5. I don’t agree with everything Whitaker says

Whitaker talks a lot about dealing with ineffective teachers. The teachers that shout at students. The teachers who are sarcastic. The teachers who are overly negative. The teachers who are resistant to change. These teachers all have the ‘wrong’ idea when it comes to being an effective teacher and because of this, they exhibit harmful behaviours in their interactions with others. Whitaker argues that it is sufficient to just deal with the behaviours, rather than just the ideas. To some extent, I agree with this. It is not easy to change someone’s ideas and if you need results in the here and now, it is good to at least get on top of their behaviours. However, I do believe that it is important to focus on transforming that person’s internal dialogue also.
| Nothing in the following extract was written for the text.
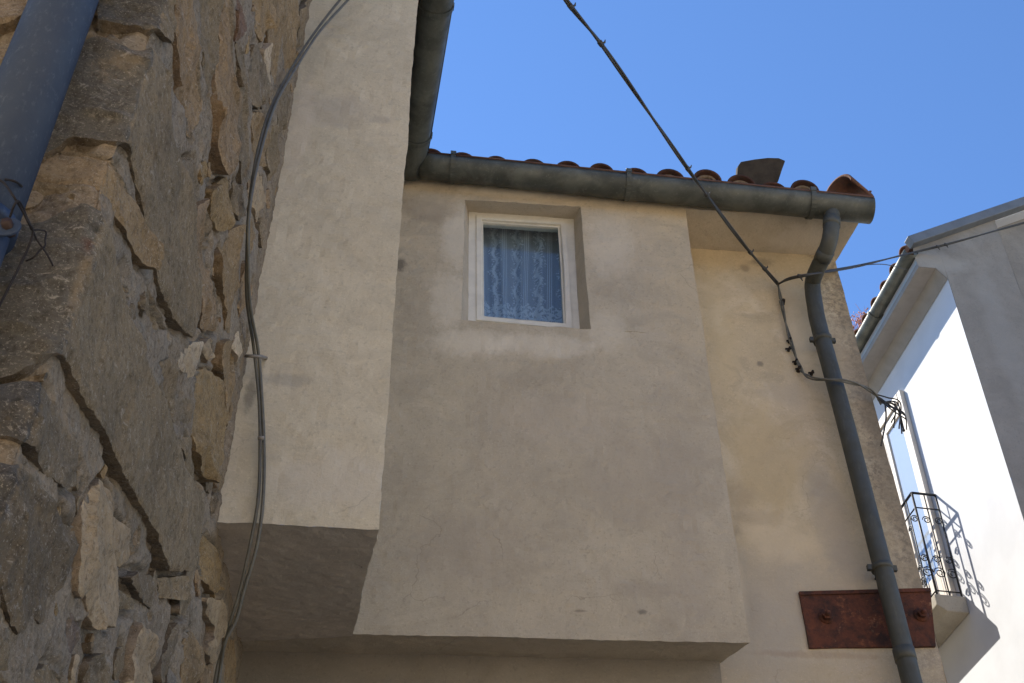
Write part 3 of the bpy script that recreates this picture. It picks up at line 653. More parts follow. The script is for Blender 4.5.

Perhaps I have misinterpreted what Whitaker has to say here, and I would love to hear the thoughts of other.

What might be the advantages and disadvantages of changing behavious instead of ideas? Have I misunderstood Whitaker’s point here? 

My biggest question throughout this book has been what might this look like in practice? I’d love to hear some anecdotes about effective principals and teachers who have put the ideas into practice.